Someone told you to avoid the C Corporation. Probably your CPA. And you listened, because they are the expert and the advice sounded reasonable.
Here is the part that should bother you: right now, wherever your retirement savings are sitting, your money is almost entirely invested in C Corporations. The S&P 500 is C Corporations. Your index funds are C Corporations. Your mutual funds are C Corporations. You have been happily putting your money to work inside C Corps for years. You just never owned one yourself. That is how far apart the two sides of this game actually are.
The Double Taxation Story
The reason you avoided it is because someone told you that you would get taxed twice. And that is not entirely wrong. It is just incomplete. It is an incomplete story told by someone operating from a framework where the shareholder is a taxable individual. In that framework, yes, the C Corp pays tax and then you pay tax again when the money comes to you personally. That math is bad. Nobody argues that.
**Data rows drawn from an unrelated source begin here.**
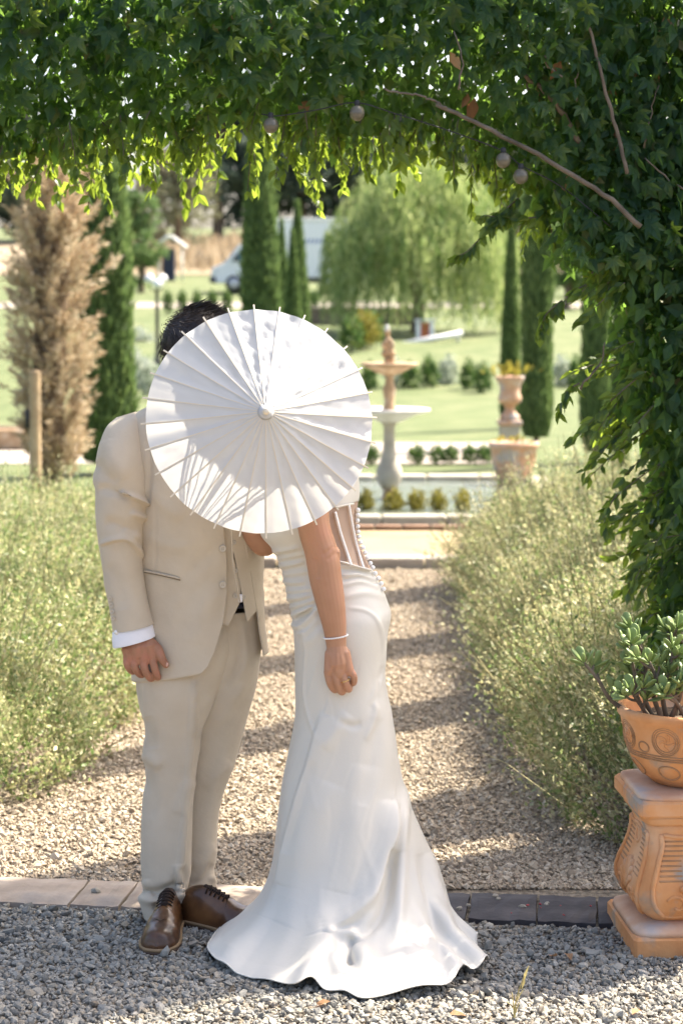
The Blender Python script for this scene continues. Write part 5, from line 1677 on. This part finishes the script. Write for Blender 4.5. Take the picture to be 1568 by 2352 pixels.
# shoes
def shoe(name_root, loc, ang, parent, roll=0):
    Ys = [0, .008, .03, .07, .11, .15, .19, .225, .255, .275, .288, .296]
    Ws = [.022, .030, .037, .0385, .040, .044, .0495, .0505, .047, .039, .026, .001]
    Hs = [.058, .075, .090, .100, .092, .078, .062, .054, .051, .046, .036, .012]
    S = smooth_path(np.stack([Ys, Ws, Hs], 1), 46)
    nc = 36
    a = np.linspace(0, 2 * math.pi, nc, endpoint=False)
    V = []
    for y, w, h in S:
        c, s = np.cos(a), np.sin(a)
        x = w * np.sign(c) * np.abs(c) ** .75
        z = np.where(s > 0, h * np.abs(s) ** .85, s * .004)
        x = x * np.where(s > 0, 1 - .28 * np.abs(s) ** 2 * (1.0 if y < .17 else .5), 1)
        V.append(np.stack([x, np.full(nc, y), z + .016], 1))
    v = np.concatenate(V); f = grid_faces(46, nc)
    n = normals_of(v, f)
    # creases over the vamp and the wing-tip edge
    cr = .0022 * np.exp(-((v[:, 1] - .195 - .02 * np.abs(v[:, 0]) / .05) / .004) ** 2) + .0018 * np.exp(-((v[:, 1] - .205) / .003) ** 2)
    wing = .0018 / (1 + np.exp(-(v[:, 1] - (.225 - .9 * np.abs(v[:, 0]) - .0)) / .0012))
    quarter = .0018 / (1 + np.exp((v[:, 1] - (.150 + .35 * np.abs(v[:, 0]))) / .0012))
    v = v + n * ((wing + quarter - cr) * (v[:, 2] > .03))[:, None]
    rz = Matrix.Rotation(ang, 4, 'Z')
    root = bpy.data.objects.new(name_root, mesh_from(name_root, v, [f, np.array([[i, (i + 1) % nc, nc // 2] for i in range(0)], int).reshape(-1, 3)], True, [M['leather']]))
    link(root, parent)
    root.location = np.array(loc) - np.array(parent.location)
    root.rotation_euler = (0, 0, ang)
    top = lambda y, x: .016 + float(ip(y, Ys, Hs)) * (1 - (abs(x) / float(ip(y, Ys, Ws))) ** 2.4 * .75)
    # sole and heel
    out = []
    for y, w, h in S: out.append((w + .0055, y))
    xs = [q[0] for q in out] + [-q[0] for q in out[::-1]]
    yy = [q[1] for q in out] + [q[1] for q in out[::-1]]
    yy = [(-.006 if q < .001 else q + (.006 if q > .285 else 0)) for q in yy]
    m = len(xs)
    for nm, z0, z1, mt in (('sole', .002, .011, M['sole']), ('welt', .0112, .0185, M['welt'])):
        vv = np.array([[x, y, z0] for x, y in zip(xs, yy)] + [[x, y, z1] for x, y in zip(xs, yy)] + [[0, .14, z0], [0, .14, z1]])
        i = np.arange(m); j = (i + 1) % m
        obj(nm, vv, [np.stack([i, j, j + m, i + m], 1), np.concatenate([np.stack([j, i, np.full(m, 2 * m)], 1), np.stack([i + m, j + m, np.full(m, 2 * m + 1)], 1)])], mt, root)
    # tongue and laces
    tv, tf = tube([[0, y, top(y, 0) + .0005] for y in np.linspace(.075, .152, 10)], .010, 10)
    tv[:, 2] = (tv[:, 2] - .1) * 1.0 + .1
    obj('tongue', tv * [1, 1, 1] + [0, 0, -.0075], tf, M['lace'], root)
    for k in range(5):
        y = .088 + k * .0145
        p = [[x, y + .004 * math.sin(x * 90), top(y, x) + .0022] for x in np.linspace(-.021, .021, 9)]
        tv, tf = tube(p, .0020, 6); obj('lace', tv, tf, M['lace'], root)
        p = [[x, y + .0145 * (x + .016) / .032, top(y, x) + .003] for x in np.linspace(-.016, .016, 7)]
        tv, tf = tube(p, .0018, 6); obj('lace', tv, tf, M['lace'], root)
    # punched brogue holes, one joined row
    mb = MB()
    for s in np.linspace(-1, 1, 27):
        x = s * .040; y = .218 - .9 * abs(x) + .004
        mb.add(*sphere((x, y, top(y, x) + .0008), .0012, 6, 4))
    for s in np.linspace(-1, 1, 23):
        x = s * .034; y = .155 + .35 * abs(x)
        mb.add(*sphere((x, y, top(y, x) + .0006), .0011, 6, 4))
    tag(mb.build('brogue_holes', M['lace'], root), kind='stuff')
    return root
toe = G(364, 2200)
sh1 = shoe('shoe', (toe[0] + .010, toe[1] + .292, .006), math.pi - .05, man)
h2 = G(424, 2132)
sh2 = shoe('shoe', (h2[0] - .005, h2[1] + .045, .006), -math.pi / 2 - R(34), man)

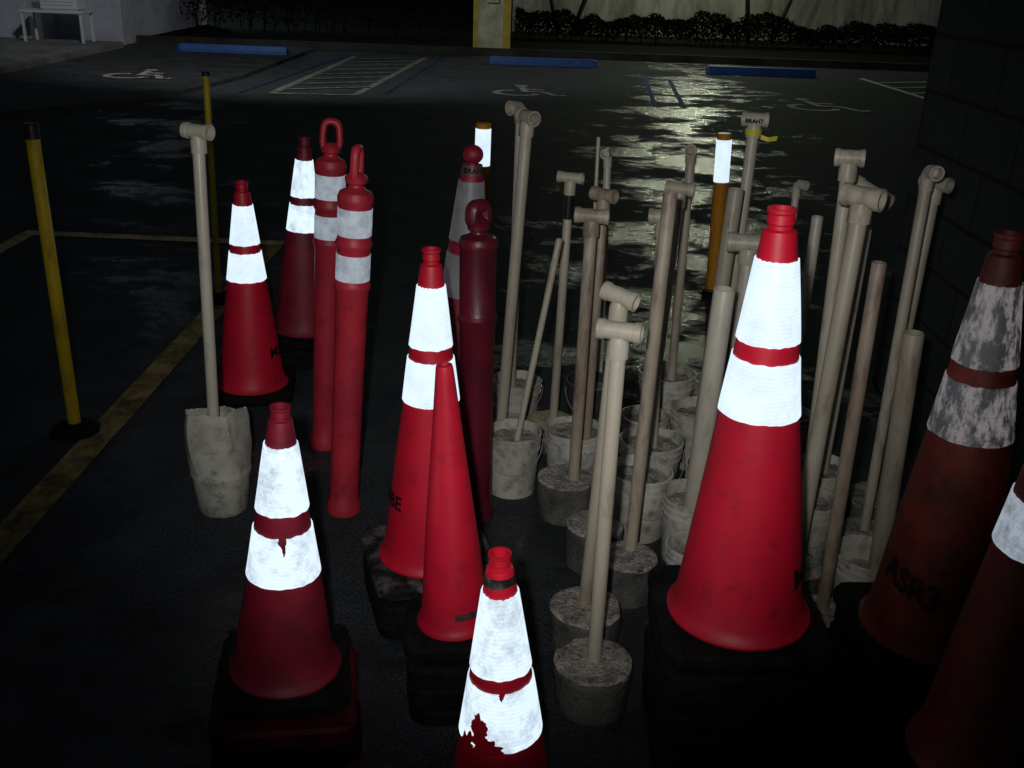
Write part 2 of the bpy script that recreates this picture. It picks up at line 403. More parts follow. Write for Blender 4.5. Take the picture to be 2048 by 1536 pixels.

But that is not the only framework. When the shares of your C Corporation are owned by your SOLO401(k) retirement account, the shareholder is a tax-free entity. Profit flows up from your businesses into the C Corp. The C Corp pays its bills and its salaries. Everything left over goes to its shareholder. And the shareholder does not pay taxes. Because it is a retirement account.
That one missing piece is what your CPA left out, and it changes everything about how the structure works.
The advice you received was not bullshit exactly. It was accurate for a different structure. The problem is it was delivered as a universal truth.
What Actually Shifts
Here is the behavioral change that happens when this structure clicks for someone. Before ROBS, every business conversation is about how to get rid of money. How do we deduct this? What can we write off? How do we drive the number down before taxes hit? You are running a business that is designed, at the structural level, to not produce profit. And then you wonder why it cannot build wealth.
After ROBS, the conversation flips completely. You want profit. As much of it as possible. Because your profit flows directly into a tax-free retirement account. You are no longer trying to eliminate what you earned. You are trying to maximize it. Every dollar that goes up into that C Corp and into your solo is compounding, tax-free, judgment-proof, and available to pass to your children.
The mental weight of running a business changes when you stop managing it around deductions.
You are no longer asking how to lose money in a way that looks strategic.
The Question Worth Sitting With
How many financial decisions have you made based on advice from people who are not wealthy? Not bad people. Not dishonest people. People who are skilled in their profession but who operate from a contributor framework and who passed that framework on to you as if it were the only way.
The C Corp story is one version of that pattern. There are others. The point is not to distrust everyone who has ever advised you. The point is to notice that the rules you inherited were designed for a specific position, and that position may not be the one you are building toward.
You were told to avoid the thing that the wealthy use to own everything. That is worth thinking about.